While Osceola County celebrates the “new” Juneteenth holiday this weekend, with events in Kissimmee and St. Cloud, it is the oldest known celebration of the end of slavery in the United States.

Juneteenth commemorates June 19, 1865, when Union soldiers, led by Maj. General Gordon Granger, landed at Galveston, Texas with news that the war had ended and that all enslaved people were now free. While President Abraham Lincoln had signed the Emancipation Proclamation, which had freed slaves in the Confederacy, over two and a half years earlier in January 1863, many enslaved people did not learn of their freedom until they were liberated by the Union Army, or only when the Civil War ended.

On June 17, 2021, President Joe Biden signed the Juneteenth National Independence Day Act into law establishing Juneteenth as a federal holiday. The action came too late to fully implement the holiday last year, so this year, Monday, June 20, is the first full observance of the holiday. All 50 states have also passed legislation to recognize the new federal holiday.

Osceola County Branch 5121 NAACP is hosting Kissimmee’s Juneteenth Festival on Saturday at Kissimmee Lakefront Park from 12-5 p.m. The event is billed as a celebration of African-American culture with live music from the 69 Boys, 95 South and the Franchise Players, food, a Kids Zone, and approximately 40 vendors expected.

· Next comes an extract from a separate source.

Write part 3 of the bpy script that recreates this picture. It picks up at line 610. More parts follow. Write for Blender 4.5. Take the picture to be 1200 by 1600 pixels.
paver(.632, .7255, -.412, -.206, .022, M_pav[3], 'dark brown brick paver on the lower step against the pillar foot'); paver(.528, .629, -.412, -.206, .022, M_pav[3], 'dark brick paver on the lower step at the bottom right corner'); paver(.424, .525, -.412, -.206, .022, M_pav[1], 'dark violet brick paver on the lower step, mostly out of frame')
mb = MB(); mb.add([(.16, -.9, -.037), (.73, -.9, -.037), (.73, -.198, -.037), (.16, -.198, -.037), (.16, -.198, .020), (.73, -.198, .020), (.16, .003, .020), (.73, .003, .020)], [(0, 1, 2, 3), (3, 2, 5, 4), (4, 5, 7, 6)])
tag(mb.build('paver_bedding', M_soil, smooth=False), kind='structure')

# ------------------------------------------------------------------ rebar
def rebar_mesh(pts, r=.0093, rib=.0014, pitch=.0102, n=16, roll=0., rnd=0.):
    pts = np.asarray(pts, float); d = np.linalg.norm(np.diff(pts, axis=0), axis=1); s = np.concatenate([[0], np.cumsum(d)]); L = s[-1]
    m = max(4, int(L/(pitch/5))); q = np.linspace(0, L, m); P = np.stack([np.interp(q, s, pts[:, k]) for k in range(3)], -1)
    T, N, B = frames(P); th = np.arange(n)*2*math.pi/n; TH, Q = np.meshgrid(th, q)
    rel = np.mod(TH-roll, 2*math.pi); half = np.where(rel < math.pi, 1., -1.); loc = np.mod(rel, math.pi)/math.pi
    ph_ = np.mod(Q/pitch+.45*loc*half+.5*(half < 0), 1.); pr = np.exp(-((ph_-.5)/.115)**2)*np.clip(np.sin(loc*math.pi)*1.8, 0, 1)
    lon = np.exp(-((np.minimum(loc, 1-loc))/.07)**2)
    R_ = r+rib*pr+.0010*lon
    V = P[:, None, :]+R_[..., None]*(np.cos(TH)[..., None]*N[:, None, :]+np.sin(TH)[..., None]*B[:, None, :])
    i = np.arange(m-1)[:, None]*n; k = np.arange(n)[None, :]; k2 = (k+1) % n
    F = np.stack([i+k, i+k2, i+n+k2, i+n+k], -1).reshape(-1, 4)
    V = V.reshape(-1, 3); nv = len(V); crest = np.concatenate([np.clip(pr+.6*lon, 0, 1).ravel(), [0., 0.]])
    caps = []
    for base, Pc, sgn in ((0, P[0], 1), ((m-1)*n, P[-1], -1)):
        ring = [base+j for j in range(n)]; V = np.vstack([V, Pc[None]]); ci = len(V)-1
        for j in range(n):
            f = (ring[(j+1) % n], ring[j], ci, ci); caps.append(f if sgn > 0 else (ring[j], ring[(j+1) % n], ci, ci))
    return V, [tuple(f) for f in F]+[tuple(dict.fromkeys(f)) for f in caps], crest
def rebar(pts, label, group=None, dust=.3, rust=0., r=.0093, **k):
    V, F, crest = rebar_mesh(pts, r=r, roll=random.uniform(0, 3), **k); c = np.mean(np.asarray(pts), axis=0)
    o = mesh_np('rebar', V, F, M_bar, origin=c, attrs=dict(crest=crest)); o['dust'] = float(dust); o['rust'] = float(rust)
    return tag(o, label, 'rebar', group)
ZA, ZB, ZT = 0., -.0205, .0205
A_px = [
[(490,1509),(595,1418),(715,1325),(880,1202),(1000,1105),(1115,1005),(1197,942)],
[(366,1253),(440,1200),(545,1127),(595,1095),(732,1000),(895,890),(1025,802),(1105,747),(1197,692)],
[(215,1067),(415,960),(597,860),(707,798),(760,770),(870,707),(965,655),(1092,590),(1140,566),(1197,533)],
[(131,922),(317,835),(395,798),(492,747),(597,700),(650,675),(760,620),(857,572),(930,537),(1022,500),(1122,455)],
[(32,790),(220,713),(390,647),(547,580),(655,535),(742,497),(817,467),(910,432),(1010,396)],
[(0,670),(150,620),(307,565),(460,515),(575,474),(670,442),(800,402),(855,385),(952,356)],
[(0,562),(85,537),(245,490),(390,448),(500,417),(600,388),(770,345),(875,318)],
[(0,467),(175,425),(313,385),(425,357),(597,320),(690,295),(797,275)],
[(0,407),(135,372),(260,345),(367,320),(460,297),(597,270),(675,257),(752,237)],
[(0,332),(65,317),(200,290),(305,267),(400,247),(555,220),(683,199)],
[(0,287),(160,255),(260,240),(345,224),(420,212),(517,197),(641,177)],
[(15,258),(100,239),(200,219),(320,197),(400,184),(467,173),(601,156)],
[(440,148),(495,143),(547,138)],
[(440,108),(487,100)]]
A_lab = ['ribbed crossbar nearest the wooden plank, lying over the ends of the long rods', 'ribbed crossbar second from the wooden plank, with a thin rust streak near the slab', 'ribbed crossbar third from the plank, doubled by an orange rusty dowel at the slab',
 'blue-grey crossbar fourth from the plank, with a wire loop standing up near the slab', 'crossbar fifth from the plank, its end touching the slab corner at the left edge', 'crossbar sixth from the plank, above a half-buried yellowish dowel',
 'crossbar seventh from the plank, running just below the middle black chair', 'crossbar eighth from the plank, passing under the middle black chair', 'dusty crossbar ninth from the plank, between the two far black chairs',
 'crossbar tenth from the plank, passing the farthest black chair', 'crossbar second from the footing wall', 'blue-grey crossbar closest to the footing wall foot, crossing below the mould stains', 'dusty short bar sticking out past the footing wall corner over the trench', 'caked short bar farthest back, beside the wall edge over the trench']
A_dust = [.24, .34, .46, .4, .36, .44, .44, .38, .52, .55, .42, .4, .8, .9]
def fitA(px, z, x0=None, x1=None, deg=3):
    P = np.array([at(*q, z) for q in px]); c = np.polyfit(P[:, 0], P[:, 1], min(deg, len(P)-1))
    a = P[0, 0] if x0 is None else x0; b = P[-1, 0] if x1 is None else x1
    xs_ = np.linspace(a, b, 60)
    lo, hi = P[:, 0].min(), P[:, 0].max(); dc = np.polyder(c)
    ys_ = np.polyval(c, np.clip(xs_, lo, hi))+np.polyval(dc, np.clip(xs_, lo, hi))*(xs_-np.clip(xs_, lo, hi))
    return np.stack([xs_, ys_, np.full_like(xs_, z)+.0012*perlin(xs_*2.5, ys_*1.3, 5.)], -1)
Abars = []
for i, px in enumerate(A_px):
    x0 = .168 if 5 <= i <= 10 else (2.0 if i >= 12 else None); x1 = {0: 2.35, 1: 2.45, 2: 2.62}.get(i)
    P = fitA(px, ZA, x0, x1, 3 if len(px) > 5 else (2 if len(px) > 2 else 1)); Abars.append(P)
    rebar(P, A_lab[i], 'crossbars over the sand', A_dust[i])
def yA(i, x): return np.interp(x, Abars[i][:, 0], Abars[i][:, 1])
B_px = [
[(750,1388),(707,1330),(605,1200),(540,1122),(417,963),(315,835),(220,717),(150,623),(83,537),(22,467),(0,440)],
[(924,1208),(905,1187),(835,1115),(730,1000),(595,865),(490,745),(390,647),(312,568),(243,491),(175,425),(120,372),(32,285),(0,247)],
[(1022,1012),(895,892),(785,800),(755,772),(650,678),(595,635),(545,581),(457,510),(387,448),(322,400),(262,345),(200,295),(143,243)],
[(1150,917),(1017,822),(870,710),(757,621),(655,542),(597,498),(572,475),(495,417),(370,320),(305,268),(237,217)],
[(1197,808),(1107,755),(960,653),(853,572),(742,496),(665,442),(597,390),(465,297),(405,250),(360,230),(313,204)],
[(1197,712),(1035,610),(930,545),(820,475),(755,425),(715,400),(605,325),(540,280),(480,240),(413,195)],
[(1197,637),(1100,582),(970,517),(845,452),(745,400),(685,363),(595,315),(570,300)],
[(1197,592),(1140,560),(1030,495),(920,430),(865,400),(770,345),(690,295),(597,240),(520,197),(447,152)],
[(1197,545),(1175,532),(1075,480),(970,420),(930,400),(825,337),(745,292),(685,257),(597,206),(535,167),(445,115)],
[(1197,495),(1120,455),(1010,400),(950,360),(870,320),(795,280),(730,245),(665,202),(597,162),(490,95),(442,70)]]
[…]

“Our community has been celebrating Juneteenth for the last seven years or so,” said Deloris McMillon, President of the Osceola Branch 5121, noting past celebrations at sites such as Kissimmee’s Chambers Park even though the federal holiday designation is something new. “We have also received proclamations from the City of Kissimmee and Osceola County for Juneteenth each year over the last five years”, she said.

The county extended such a proclamation at its June 6 meeting.

“We thank the commissioners for recognizing Juneteenth,” McMillon said.

The Lakefront location has been in use for the last five years. The City of Kissimmee and the Kissimmee Utility Authority are among the event sponsors.

The City of St. Cloud is celebrating Juneteenth by hosting a “Movie in the Park” event at Hopkins Park, on Saturday, June 18th at 7:30 p.m. The Marvel hit “Black Panther” will be shown.

Prior to the enactment of the Juneteenth holiday, Emancipation Day has been celebrated over the years in several North Florida communities. On May 20, 1865, one month before Granger made it to Galveston, Union Brigadier Gen. Edward M. McCook stopped in Tallahassee to make a similar announcement. Down the street from the state capitol at the Hagner House (today the Knott House Museum), McCook declared that all Black people were now free citizens of the United States.

Because June 19, 2022, falls on a Sunday, federal workers will have the day off on Monday, June 20. The Post Office and other Federal offices will be closed that day for the observance of the new holiday, as will city and county administration offices, including libraries and the Bass Road Resource Recycle Center. In unincorporated Osceola County, curbside collection (garbage and recycling) will continue as scheduled.